** SOURCE MATERIAL **
================

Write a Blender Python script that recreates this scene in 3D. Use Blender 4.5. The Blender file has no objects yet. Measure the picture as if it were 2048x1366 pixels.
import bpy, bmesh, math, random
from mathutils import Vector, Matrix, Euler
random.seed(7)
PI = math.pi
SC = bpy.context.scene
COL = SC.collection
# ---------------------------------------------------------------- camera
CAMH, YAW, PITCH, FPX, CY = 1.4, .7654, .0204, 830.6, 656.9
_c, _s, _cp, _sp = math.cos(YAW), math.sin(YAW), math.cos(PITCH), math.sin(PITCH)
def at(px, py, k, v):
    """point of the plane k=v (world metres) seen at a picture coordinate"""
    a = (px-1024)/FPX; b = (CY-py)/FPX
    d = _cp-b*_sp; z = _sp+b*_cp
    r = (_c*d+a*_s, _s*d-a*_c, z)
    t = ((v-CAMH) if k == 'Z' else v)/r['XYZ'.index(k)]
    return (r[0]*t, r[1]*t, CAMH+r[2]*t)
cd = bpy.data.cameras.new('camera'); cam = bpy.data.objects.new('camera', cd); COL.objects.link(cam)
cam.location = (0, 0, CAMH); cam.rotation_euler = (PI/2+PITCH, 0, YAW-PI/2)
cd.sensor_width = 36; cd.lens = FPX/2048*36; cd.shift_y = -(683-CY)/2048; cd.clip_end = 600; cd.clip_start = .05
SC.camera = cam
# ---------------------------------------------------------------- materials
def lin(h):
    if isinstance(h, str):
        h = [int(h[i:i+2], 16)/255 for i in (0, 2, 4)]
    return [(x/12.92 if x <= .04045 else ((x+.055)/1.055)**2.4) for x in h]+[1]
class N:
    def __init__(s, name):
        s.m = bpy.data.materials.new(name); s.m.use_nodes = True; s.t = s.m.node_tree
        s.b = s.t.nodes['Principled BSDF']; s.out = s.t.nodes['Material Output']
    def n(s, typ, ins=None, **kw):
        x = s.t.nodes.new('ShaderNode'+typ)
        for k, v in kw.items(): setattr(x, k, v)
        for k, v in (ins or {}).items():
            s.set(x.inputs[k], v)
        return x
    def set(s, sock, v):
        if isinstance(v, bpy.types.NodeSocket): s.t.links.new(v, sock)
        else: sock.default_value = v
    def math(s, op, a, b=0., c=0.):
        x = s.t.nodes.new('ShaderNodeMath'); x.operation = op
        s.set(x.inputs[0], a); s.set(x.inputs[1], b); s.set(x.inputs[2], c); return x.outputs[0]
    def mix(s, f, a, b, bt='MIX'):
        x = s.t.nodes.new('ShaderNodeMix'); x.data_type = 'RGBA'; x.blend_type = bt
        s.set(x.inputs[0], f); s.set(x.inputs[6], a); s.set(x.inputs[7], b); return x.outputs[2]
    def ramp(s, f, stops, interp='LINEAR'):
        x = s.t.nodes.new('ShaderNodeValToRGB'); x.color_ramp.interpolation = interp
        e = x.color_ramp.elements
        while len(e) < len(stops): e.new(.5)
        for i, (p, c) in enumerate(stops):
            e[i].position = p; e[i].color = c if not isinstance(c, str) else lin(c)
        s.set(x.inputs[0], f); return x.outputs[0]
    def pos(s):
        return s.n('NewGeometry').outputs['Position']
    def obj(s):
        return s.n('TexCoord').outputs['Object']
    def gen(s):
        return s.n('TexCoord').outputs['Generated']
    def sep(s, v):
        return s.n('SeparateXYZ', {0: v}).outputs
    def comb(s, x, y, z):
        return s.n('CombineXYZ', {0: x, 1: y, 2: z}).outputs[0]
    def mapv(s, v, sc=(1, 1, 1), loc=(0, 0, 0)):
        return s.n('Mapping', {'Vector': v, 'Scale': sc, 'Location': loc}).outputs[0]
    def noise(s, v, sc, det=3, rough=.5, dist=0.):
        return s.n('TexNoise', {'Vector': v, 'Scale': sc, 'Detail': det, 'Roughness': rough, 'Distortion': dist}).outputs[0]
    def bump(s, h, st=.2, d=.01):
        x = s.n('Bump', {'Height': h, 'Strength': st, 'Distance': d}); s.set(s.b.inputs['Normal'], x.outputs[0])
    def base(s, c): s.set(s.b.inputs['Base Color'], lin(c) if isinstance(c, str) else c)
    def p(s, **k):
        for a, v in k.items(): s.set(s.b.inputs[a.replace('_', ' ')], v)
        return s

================

** EXERCISE DETAILS **
Would you reproduce the material above in full, exactly as given?

** REPLY **
Write a Blender Python script that recreates this scene in 3D. Use Blender 4.5. The Blender file has no objects yet. Measure the picture as if it were 2048x1366 pixels.
import bpy, bmesh, math, random
from mathutils import Vector, Matrix, Euler
random.seed(7)
PI = math.pi
SC = bpy.context.scene
COL = SC.collection
# ---------------------------------------------------------------- camera
CAMH, YAW, PITCH, FPX, CY = 1.4, .7654, .0204, 830.6, 656.9
_c, _s, _cp, _sp = math.cos(YAW), math.sin(YAW), math.cos(PITCH), math.sin(PITCH)
def at(px, py, k, v):
    """point of the plane k=v (world metres) seen at a picture coordinate"""
    a = (px-1024)/FPX; b = (CY-py)/FPX
    d = _cp-b*_sp; z = _sp+b*_cp
    r = (_c*d+a*_s, _s*d-a*_c, z)
    t = ((v-CAMH) if k == 'Z' else v)/r['XYZ'.index(k)]
    return (r[0]*t, r[1]*t, CAMH+r[2]*t)
cd = bpy.data.cameras.new('camera'); cam = bpy.data.objects.new('camera', cd); COL.objects.link(cam)
cam.location = (0, 0, CAMH); cam.rotation_euler = (PI/2+PITCH, 0, YAW-PI/2)
cd.sensor_width = 36; cd.lens = FPX/2048*36; cd.shift_y = -(683-CY)/2048; cd.clip_end = 600; cd.clip_start = .05
SC.camera = cam
# ---------------------------------------------------------------- materials
def lin(h):
    if isinstance(h, str):
        h = [int(h[i:i+2], 16)/255 for i in (0, 2, 4)]
    return [(x/12.92 if x <= .04045 else ((x+.055)/1.055)**2.4) for x in h]+[1]
class N:
    def __init__(s, name):
        s.m = bpy.data.materials.new(name); s.m.use_nodes = True; s.t = s.m.node_tree
        s.b = s.t.nodes['Principled BSDF']; s.out = s.t.nodes['Material Output']
    def n(s, typ, ins=None, **kw):
        x = s.t.nodes.new('ShaderNode'+typ)
        for k, v in kw.items(): setattr(x, k, v)
        for k, v in (ins or {}).items():
            s.set(x.inputs[k], v)
        return x
    def set(s, sock, v):
        if isinstance(v, bpy.types.NodeSocket): s.t.links.new(v, sock)
        else: sock.default_value = v
    def math(s, op, a, b=0., c=0.):
        x = s.t.nodes.new('ShaderNodeMath'); x.operation = op
        s.set(x.inputs[0], a); s.set(x.inputs[1], b); s.set(x.inputs[2], c); return x.outputs[0]
    def mix(s, f, a, b, bt='MIX'):
        x = s.t.nodes.new('ShaderNodeMix'); x.data_type = 'RGBA'; x.blend_type = bt
        s.set(x.inputs[0], f); s.set(x.inputs[6], a); s.set(x.inputs[7], b); return x.outputs[2]
    def ramp(s, f, stops, interp='LINEAR'):
        x = s.t.nodes.new('ShaderNodeValToRGB'); x.color_ramp.interpolation = interp
        e = x.color_ramp.elements
        while len(e) < len(stops): e.new(.5)
        for i, (p, c) in enumerate(stops):
            e[i].position = p; e[i].color = c if not isinstance(c, str) else lin(c)
        s.set(x.inputs[0], f); return x.outputs[0]
    def pos(s):
        return s.n('NewGeometry').outputs['Position']
    def obj(s):
        return s.n('TexCoord').outputs['Object']
    def gen(s):
        return s.n('TexCoord').outputs['Generated']
    def sep(s, v):
        return s.n('SeparateXYZ', {0: v}).outputs
    def comb(s, x, y, z):
        return s.n('CombineXYZ', {0: x, 1: y, 2: z}).outputs[0]
    def mapv(s, v, sc=(1, 1, 1), loc=(0, 0, 0)):
        return s.n('Mapping', {'Vector': v, 'Scale': sc, 'Location': loc}).outputs[0]
    def noise(s, v, sc, det=3, rough=.5, dist=0.):
        return s.n('TexNoise', {'Vector': v, 'Scale': sc, 'Detail': det, 'Roughness': rough, 'Distortion': dist}).outputs[0]
    def bump(s, h, st=.2, d=.01):
        x = s.n('Bump', {'Height': h, 'Strength': st, 'Distance': d}); s.set(s.b.inputs['Normal'], x.outputs[0])
    def base(s, c): s.set(s.b.inputs['Base Color'], lin(c) if isinstance(c, str) else c)
    def p(s, **k):
        for a, v in k.items(): s.set(s.b.inputs[a.replace('_', ' ')], v)
        return s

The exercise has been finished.